Of course, in order to properly assault Mobius in his ruined bunker to the north you must gather the three great MacGuffins scattered throughout the complex. It’s a rudimentary plot device meant to encourage the player out of the Dome and into the various laboratories around spacious Big Mountain. Old World Blues is less on linear narrative and more on Valve’s environmental telling. Most of the player’s understanding and learning of the complexes history is discovered from poking in every nook and cranny of the crumbling place. Here, too, is the ever persistent allusions to Ulysses and ‘the Grand Plan’ to be revealed in Lonesome Road but they are more in vein with Honest Hearts where it’s a rudimentary connection at best. There’s a bit more explanation for Christine Royce and what actually happened here to cause Dead Money to transpire but nothing of true note is discovered other than Ulysses supposedly learning something “important” from the Think Tank which they can’t remember or can’t be bothered to remember. For the most part, the narrative is well executed in this manner. It pulls on the sense of discovery and exploration which I enjoyed in Honest Hearts and some of the revelations tie back to the New Vegas proper like the origins of the dreaded Cazadores.
My biggest issue with Old World Blues, however, is that it is safe. There’s really nothing deeper beneath it. When you confront Mobius, the floating brain isn’t some madman with some gloriously thematic reasons for his nefarious actions. He’s just a rambling old brain addicted to Mentats and barely keeping his thoughts together. He realized that after their “immortality” the Think Tank lost all sense of their humanity and, should they ever get the motivation to expand beyond their protective bubble, they would turn into tyrannical science! tyrants far too willing to enslave and destroy the wider world outside to keep bodies fueling their ever more demented experiments. Thus, he reasoned that if there were a persistent threat upon their lives they would be more than happy to squirrel up in the basement of the Dome. Mobius didn’t so much steal your brain as rescue it from the plumbing and is more than happy to give it back–assuming you can convince your brain to come back with you.

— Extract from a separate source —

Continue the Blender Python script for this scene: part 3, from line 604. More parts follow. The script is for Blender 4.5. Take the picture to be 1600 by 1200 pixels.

Old World Blues most interesting moment is a dialogue challenge to convince your brain to join you on your grand, stupid adventures. It’s an interesting climax for a story, especially given how reactive it is to some of your prior exploits. It also is the perfect highlight of the absurd experience of Big Mountain though there is a cursory confrontation with the Think Tank where you can convince them to be good people if you’ve fulfilled the prerequisite Sunday Morning Special morality lessons for each of them. Or you can shoot them in the face. They really don’t have much in the way of defences even on very hard. And you’re apt to be armed to the teeth with barking mini-guns or singing sonic emitters.
Which I applaud the design for Big Mountain in that one regard. Unlike the past two DLC, Old World Blues is more amicable to wider character builds. There are energy guns, conventional weaponry and melee items with which to defend yourself. It’s–ultimately–the inverse of the prior DLC. The execution and design is top notch but the themes and motifs underlying it are rather shallow and uninteresting. Its light-hearted (to Fallout’s degree) and the characters are entertaining so the writing remains consistent. I couldn’t help but shake that I was treading through cut content, however. There was a feeling that Big Mountain was more a museum than a laboratory which preserved all the ideas and locations which simply couldn’t make it to the final release. It doesn’t help that loading up New Vegas’ map shows a conspicuous large ‘crater’ in the northern corner which could very easily once hold the saucer remains of Big Mountain. And much like Dead Money, there’s an alternative ending depending on potential decisions to make in this space. It’s impossible to go through the area and not think “what if this were part of the original experience and it was integrated into the final act.” If, much like Dead Money, you could participate in the battle for Hoover Dam with crazed robots and lobotomites along with hologram fighters and a rust death cloud, I feel like the “gather your allies” story of New Vegas would have been all the richer.
As such, Old World Blues exists in the New Vegas world much as it does here: an optional place plucked from time and sheltered in its own little sphere waiting to be poked, prodded, probed and ultimately abandoned.